The Future of Education

Edition 15

Accepted Abstracts

Exploring Language Ideologies: Integrating Digital and Computational Literacies in Bilingual Teacher Education

Veronica Paredes, The City University of New York, The Graduate Center. (United States)

Jessica Velez Tello, The City University of New York, The Graduate Center (United States)

Abstract

This research takes place in a graduate online course, part of a teacher education program leading to bilingual certification in the United States. As teacher educators, the authors noticed that bilingual teachers are seldom given the time to deeply reflect on themselves and how their identities and lived experiences may affect their instructional pedagogy for linguistically diverse students. To provide students with the digital space to rethink their design choices before moving to instructional practice, the authors intentionally used collaborative methodology to guide course design to 1) weave content knowledge with computational and digital literacies and 2) explore the intersections of identity, bilingual education, and linguistic ideologies to guide and inform students’ curricular design processes in culturally responsive-sustaining ways. 

 

This work showcases the authors’ design processes and how they integrate digital and computational literacies (Yadav et al., 2017) in bilingual education through critical lenses such as translanguaging and raciolinguistic ideologies (García & Wei, 2014; Rosa & Flores, 2017) and culturally responsive and sustaining pedagogies (Alim & Paris, 2017; Ladson-Billings, 2014). The authors argue that collaborative intentional design offers a moment of critical praxis, where students have opportunities to explore emerging conceptualizations about language and design, which can lead to mindful instructional and pedagogical practices in P-12 bilingual settings. The authors also posit that digital literacies have to be purposefully integrated in curriculum design to foster a critical computational literacy (Lee & Soep, 2016) through which students can question and identify oppressive ideologies to create new educational possibilities and stances that adequately support linguistically diverse students. 


 

Keywords: bilingual education, collaboration, design, language ideologies, computational and digital literacies

Alim, H. S., & Paris, D. (2017). What is culturally sustaining pedagogy and why does it 

matter? In D. Paris & H. S. Alim (Eds.), Culturally sustaining pedagogies: Teaching and learning for justice in a changing world (pp. 1-21). Teachers College Press.

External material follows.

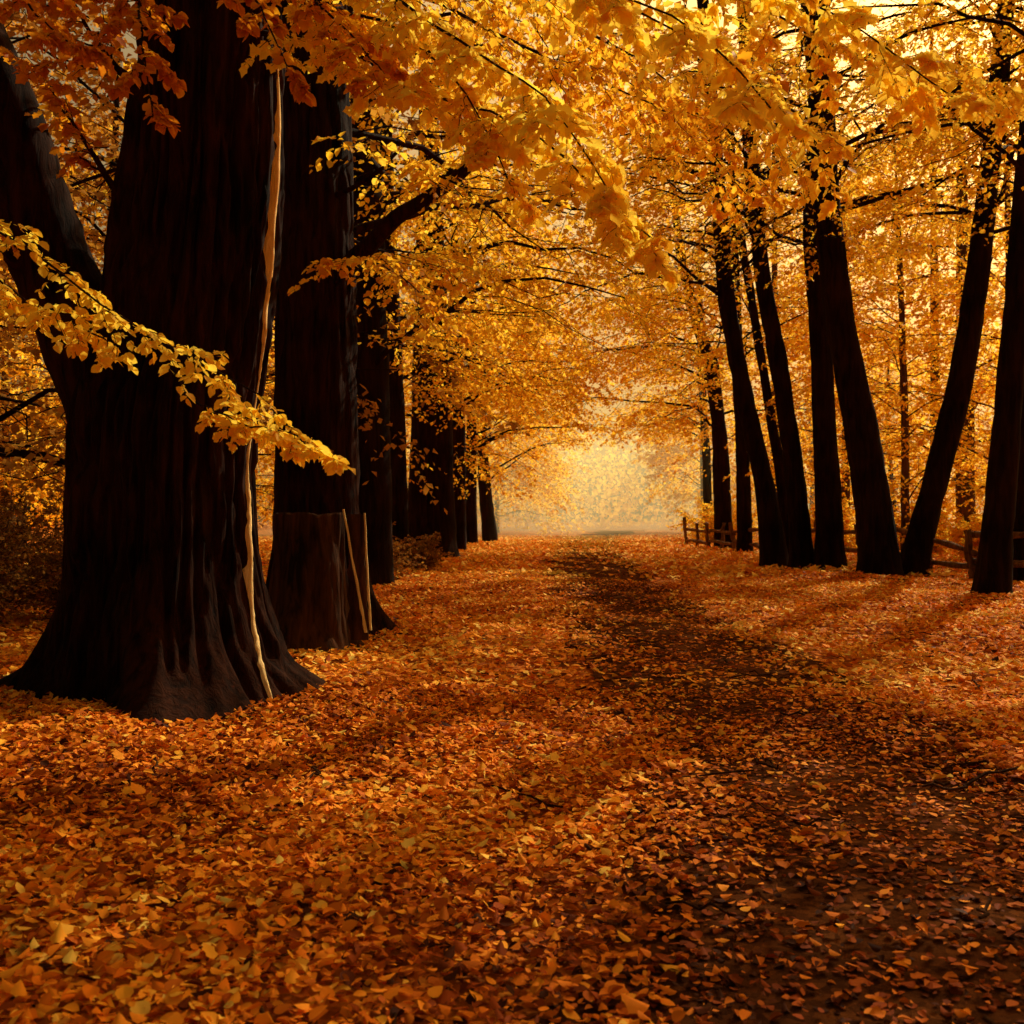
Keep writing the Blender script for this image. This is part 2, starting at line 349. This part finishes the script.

García, O., Wei, L. (2014). Translanguaging: Language, bilingualism and education. Palgrave 

Pivot. https://doi.org/10.1057/9781137385765_1 

Ladson-Billings, G. (2014). Culturally relevant pedagogy 2.0: a.k.a. the remix. Harvard 

Educational Review, 84(1), 74-84.

Lee, C., & Soep, E. (2016). None but ourselves can free our minds: Critical computational 

literacy as a pedagogy of resistance. Equity & Excellence in Education, 49(4), 480-492. https://doi.org/10.1080/10665684.2016.1227157 

Rosa, J., & Flores, N. (2017). Do you hear what I hear? Raciolinguistic ideologies and culturally 

sustaining pedagogies. In D. Paris & H. S. Alim (Eds.), Culturally sustaining pedagogies: Teaching and learning for justice in a changing world (175-190). Teachers College Press.

Yadav, A., Stephenson, C., & Hong, H. (2017). Computational thinking for teacher education.